-- Start of Dataset extract --

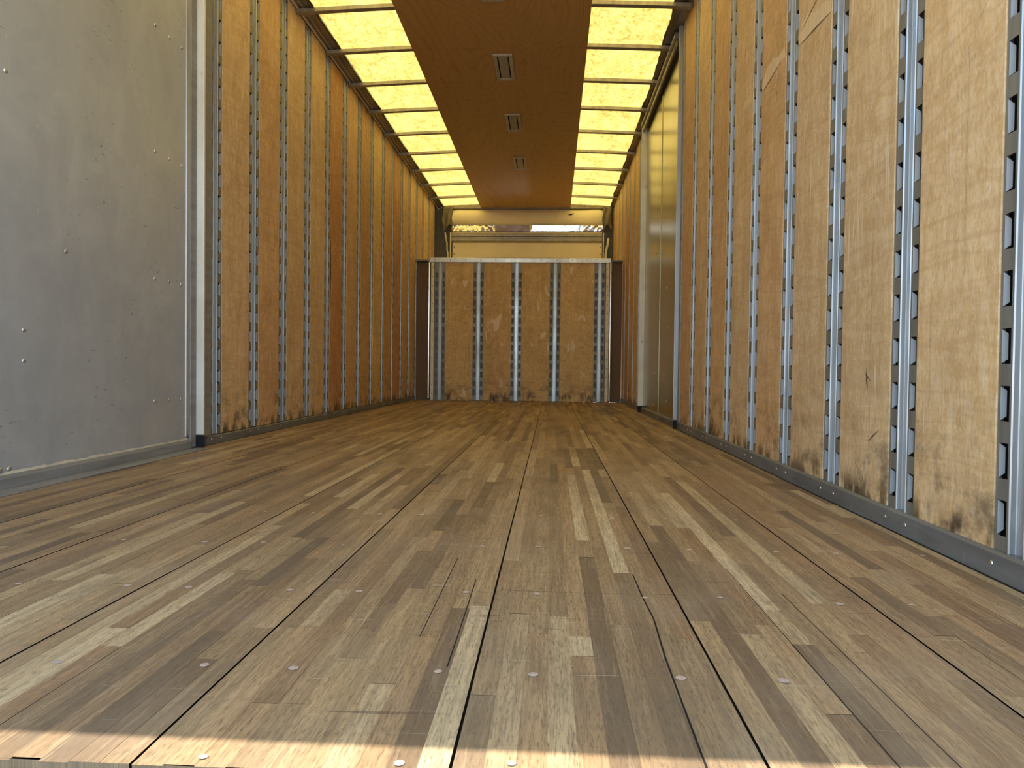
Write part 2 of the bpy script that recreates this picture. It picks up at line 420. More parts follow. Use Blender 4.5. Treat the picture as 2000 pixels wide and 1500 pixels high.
# screws
sm = MB()
for k in range(1):
    segs = 12; vs_ = [(0, 0, .0012)] + [(.0062 * math.cos(6.2832 * i / segs), .0062 * math.sin(6.2832 * i / segs), .0007) for i in range(segs)]
    sm.add(vs_, [(0, 1 + i, 1 + (i + 1) % segs) for i in range(segs)])
scr = [(-.628, .874), (-.441, .88), (-.324, .88), (-.138, .885), (-.018, .886), (.168, .891), (.294, .894), (-.324, 1.194), (-.139, 1.206), (-.022, 1.208),
       (.164, 1.204), (.295, 1.216), (.485, 1.201), (.608, 1.207), (-.334, .672), (-.142, .675), (-.03, .683), (-.442, 1.502), (-.14, 1.525),
       (-.024, 1.532), (.167, 1.538), (-.445, 1.834), (.161, 1.85), (-.62, 1.19), (-.445, 1.19), (-.62, 1.51), (-.73, 1.19), (-.92, 1.18),
       (-.93, 1.5), (-.75, 1.5), (-.62, 1.83), (-.75, 1.83), (-.33, 1.84), (-.14, 1.85), (-.024, 1.86), (.30, 1.86), (.30, 1.54), (.485, 1.54), (.61, 1.54),
       (.485, 1.86), (.79, 1.21), (.79, 1.54)]
first = None
for (x, y) in scr:
    if first is None: first = sm.build('screw_head', M_screw, floor); o = first
    else: o = first.copy(); col.objects.link(o); o.parent = floor
    o.location = (x + random.uniform(-.004, .004), y, 0); s_ = random.uniform(.75, 1.15); o.scale = (s_, s_, 1)

# tail sill below the floor edge
m = MB(); m.bbox(-1.72, .92, .52, .65, -.16, -.012, .006)
struct(m.build('trim_1', M_kick))
# outer skins
m = MB(); m.box(-1.705, -1.69, .64, YE + .03, -.06, 2.80); wall_left = struct(m.build('wall_left', M_shell))
m = MB(); m.box(.89, .905, .64, YE + .03, -.06, 2.80); wall_right = struct(m.build('wall_right', M_shell))
m = MB(); m.box(-1.70, .90, YE, YE + .02, -.06, 2.80); struct(m.build('wall_front', M_shell))
# rear frame that throws the shadow edge on the floor
m = MB(); m.bbox(-1.71, .91, .634, .70, 2.42, 2.80, .004); struct(m.build('trim_2', M_alusoft))

# roof: crowned translucent sheet
def crown(x): return -.035 * ((x + .40) / 1.25) ** 2
rm = MB(); NX = 24
xs = [-1.70 + 2.60 * i / NX for i in range(NX + 1)]
rm.add([(x, .64, 2.705 + crown(x)) for x in xs] + [(x, YE + .03, 2.705 + crown(x)) for x in xs],
       [(i, i + 1, NX + 2 + i, NX + 1 + i) for i in range(NX)])
struct(rm.build('ceiling', M_sky, smooth=True))

# roof bows
bowY = [4.495, 5.080, 5.668, 6.262, 6.872, 7.494, 8.122, 8.760, 9.405]
bm_ = MB(); prof = []
xs = [-1.64 + 2.48 * i / 20 for i in range(21)]
for i in range(20):
    a, b = xs[i], xs[i + 1]; za, zb = 2.690 + crown(a), 2.690 + crown(b); w = .021; t_ = .024
    bm_.add([(a, -w, za), (a, w, za), (a, w, za - t_), (a, -w, za - t_), (b, -w, zb), (b, w, zb), (b, w, zb - t_), (b, -w, zb - t_)],
            [(3, 2, 6, 7), (0, 3, 7, 4), (2, 1, 5, 6), (1, 0, 4, 5)])
bow0 = bm_.build('roof_bow', M_bow)
for i, y in enumerate(bowY):
    o = bow0 if i == 0 else bow0.copy()
    if i: col.objects.link(o)
    o.location = (0, y, 0)
    w_ = 'nearest, ' if i == 0 else ('farthest, ' if i == 8 else '')
    tag(o, 'grey steel roof bow under the yellow skylight, %s%s from camera' % (w_, ORD[i]), 'roof bow', 'roof bows under the translucent roof')

# centre ceiling plywood
def ply_x(y): return .205 + .0042 * y
cl = [(.66, 2.66, 'out of the top of the picture'), (2.664, 5.060, 'nearest visible sheet, cut by the top of the picture'),
      (5.064, 7.447, 'middle sheet holding two lamps'), (7.451, YE - .01, 'last sheet before the front wall, brightest')]
for i, (a, b, d) in enumerate(cl):
    m = MB()
    v = [(-1.012, a, 2.652), (ply_x(a), a, 2.652), (ply_x(b), b, 2.652), (-1.014, b, 2.652)]
    v += [(p[0], p[1], 2.661) for p in v]
    m.add(v, [(0, 1, 2, 3), (7, 6, 5, 4), (0, 4, 5, 1), (1, 5, 6, 2), (2, 6, 7, 3), (3, 7, 4, 0)])
    o = m.build('ceiling_panel', M_cply)
    tag(o, 'brown varnished plywood strip along the middle of the roof, ' + d, 'ceiling panel', 'plywood sheets along the roof')

# ceiling lamps
lamp_y = [(3.945, 'cut by the picture top'), (5.14, 'largest whole one'), (6.335, 'middle one of the three whole lamps'), (7.61, 'farthest and smallest')]
L0 = empty('ceiling_lamp', (0, 0, 2.652))
fr = MB(); x0, x1, y0, y1 = -.07, .07, 0, .45
for (a, b, c, d) in ((x0, x0 + .027, y0, y1), (x1 - .027, x1, y0, y1), (x0 + .027, x1 - .027, y0, y0 + .03), (x0 + .027, x1 - .027, y1 - .03, y1)):
    fr.bbox(a, b, c, d, -.014, 0, .003)
fr.build('frame', M_lframe, L0)
ln = MB(); ln.bbox(-.034, .034, .045, .405, -.010, -.001, .004)
ln.build('lens', M_lens, L0)
gp = MB(); gp.box(-.044, .044, .029, .421, -.002, -.0005); gp.build('recess', M_under, L0)
for k, (sx, sy) in enumerate([(a, b) for a in (-.0565, .0565) for b in (.09, .18, .27, .36)]):
    q = MB(); q.dome((sx, sy, -.0135), (0, 0, -1), .005, .002, 8); q.build('screw', M_kick, L0)
for i, (y, d) in enumerate(lamp_y):
    o = L0 if i == 0 else copy_tree(L0)
    o.location = (-.383 + .006 * i, y, 2.652)
    tag(o, 'unlit rectangular lamp in the brown ceiling strip, ' + d, 'ceiling lamp', 'lamps along the ceiling strip')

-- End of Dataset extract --

_Problem details:_ Leave out the pictures and copy the rest of the material above exactly.

_Full response:_
Write part 2 of the bpy script that recreates this picture. It picks up at line 420. More parts follow. Use Blender 4.5. Treat the picture as 2000 pixels wide and 1500 pixels high.
# screws
sm = MB()
for k in range(1):
    segs = 12; vs_ = [(0, 0, .0012)] + [(.0062 * math.cos(6.2832 * i / segs), .0062 * math.sin(6.2832 * i / segs), .0007) for i in range(segs)]
    sm.add(vs_, [(0, 1 + i, 1 + (i + 1) % segs) for i in range(segs)])
scr = [(-.628, .874), (-.441, .88), (-.324, .88), (-.138, .885), (-.018, .886), (.168, .891), (.294, .894), (-.324, 1.194), (-.139, 1.206), (-.022, 1.208),
       (.164, 1.204), (.295, 1.216), (.485, 1.201), (.608, 1.207), (-.334, .672), (-.142, .675), (-.03, .683), (-.442, 1.502), (-.14, 1.525),
       (-.024, 1.532), (.167, 1.538), (-.445, 1.834), (.161, 1.85), (-.62, 1.19), (-.445, 1.19), (-.62, 1.51), (-.73, 1.19), (-.92, 1.18),
       (-.93, 1.5), (-.75, 1.5), (-.62, 1.83), (-.75, 1.83), (-.33, 1.84), (-.14, 1.85), (-.024, 1.86), (.30, 1.86), (.30, 1.54), (.485, 1.54), (.61, 1.54),
       (.485, 1.86), (.79, 1.21), (.79, 1.54)]
first = None
for (x, y) in scr:
    if first is None: first = sm.build('screw_head', M_screw, floor); o = first
    else: o = first.copy(); col.objects.link(o); o.parent = floor
    o.location = (x + random.uniform(-.004, .004), y, 0); s_ = random.uniform(.75, 1.15); o.scale = (s_, s_, 1)

# tail sill below the floor edge
m = MB(); m.bbox(-1.72, .92, .52, .65, -.16, -.012, .006)
struct(m.build('trim_1', M_kick))
# outer skins
m = MB(); m.box(-1.705, -1.69, .64, YE + .03, -.06, 2.80); wall_left = struct(m.build('wall_left', M_shell))
m = MB(); m.box(.89, .905, .64, YE + .03, -.06, 2.80); wall_right = struct(m.build('wall_right', M_shell))
m = MB(); m.box(-1.70, .90, YE, YE + .02, -.06, 2.80); struct(m.build('wall_front', M_shell))
# rear frame that throws the shadow edge on the floor
m = MB(); m.bbox(-1.71, .91, .634, .70, 2.42, 2.80, .004); struct(m.build('trim_2', M_alusoft))

# roof: crowned translucent sheet
def crown(x): return -.035 * ((x + .40) / 1.25) ** 2
rm = MB(); NX = 24
xs = [-1.70 + 2.60 * i / NX for i in range(NX + 1)]
rm.add([(x, .64, 2.705 + crown(x)) for x in xs] + [(x, YE + .03, 2.705 + crown(x)) for x in xs],
       [(i, i + 1, NX + 2 + i, NX + 1 + i) for i in range(NX)])
struct(rm.build('ceiling', M_sky, smooth=True))

# roof bows
bowY = [4.495, 5.080, 5.668, 6.262, 6.872, 7.494, 8.122, 8.760, 9.405]
bm_ = MB(); prof = []
xs = [-1.64 + 2.48 * i / 20 for i in range(21)]
for i in range(20):
    a, b = xs[i], xs[i + 1]; za, zb = 2.690 + crown(a), 2.690 + crown(b); w = .021; t_ = .024
    bm_.add([(a, -w, za), (a, w, za), (a, w, za - t_), (a, -w, za - t_), (b, -w, zb), (b, w, zb), (b, w, zb - t_), (b, -w, zb - t_)],
            [(3, 2, 6, 7), (0, 3, 7, 4), (2, 1, 5, 6), (1, 0, 4, 5)])
bow0 = bm_.build('roof_bow', M_bow)
for i, y in enumerate(bowY):
    o = bow0 if i == 0 else bow0.copy()
    if i: col.objects.link(o)
    o.location = (0, y, 0)
    w_ = 'nearest, ' if i == 0 else ('farthest, ' if i == 8 else '')
    tag(o, 'grey steel roof bow under the yellow skylight, %s%s from camera' % (w_, ORD[i]), 'roof bow', 'roof bows under the translucent roof')

# centre ceiling plywood
def ply_x(y): return .205 + .0042 * y
cl = [(.66, 2.66, 'out of the top of the picture'), (2.664, 5.060, 'nearest visible sheet, cut by the top of the picture'),
      (5.064, 7.447, 'middle sheet holding two lamps'), (7.451, YE - .01, 'last sheet before the front wall, brightest')]
for i, (a, b, d) in enumerate(cl):
    m = MB()
    v = [(-1.012, a, 2.652), (ply_x(a), a, 2.652), (ply_x(b), b, 2.652), (-1.014, b, 2.652)]
    v += [(p[0], p[1], 2.661) for p in v]
    m.add(v, [(0, 1, 2, 3), (7, 6, 5, 4), (0, 4, 5, 1), (1, 5, 6, 2), (2, 6, 7, 3), (3, 7, 4, 0)])
    o = m.build('ceiling_panel', M_cply)
    tag(o, 'brown varnished plywood strip along the middle of the roof, ' + d, 'ceiling panel', 'plywood sheets along the roof')

# ceiling lamps
lamp_y = [(3.945, 'cut by the picture top'), (5.14, 'largest whole one'), (6.335, 'middle one of the three whole lamps'), (7.61, 'farthest and smallest')]
L0 = empty('ceiling_lamp', (0, 0, 2.652))
fr = MB(); x0, x1, y0, y1 = -.07, .07, 0, .45
for (a, b, c, d) in ((x0, x0 + .027, y0, y1), (x1 - .027, x1, y0, y1), (x0 + .027, x1 - .027, y0, y0 + .03), (x0 + .027, x1 - .027, y1 - .03, y1)):
    fr.bbox(a, b, c, d, -.014, 0, .003)
fr.build('frame', M_lframe, L0)
ln = MB(); ln.bbox(-.034, .034, .045, .405, -.010, -.001, .004)
ln.build('lens', M_lens, L0)
gp = MB(); gp.box(-.044, .044, .029, .421, -.002, -.0005); gp.build('recess', M_under, L0)
for k, (sx, sy) in enumerate([(a, b) for a in (-.0565, .0565) for b in (.09, .18, .27, .36)]):
    q = MB(); q.dome((sx, sy, -.0135), (0, 0, -1), .005, .002, 8); q.build('screw', M_kick, L0)
for i, (y, d) in enumerate(lamp_y):
    o = L0 if i == 0 else copy_tree(L0)
    o.location = (-.383 + .006 * i, y, 2.652)
    tag(o, 'unlit rectangular lamp in the brown ceiling strip, ' + d, 'ceiling lamp', 'lamps along the ceiling strip')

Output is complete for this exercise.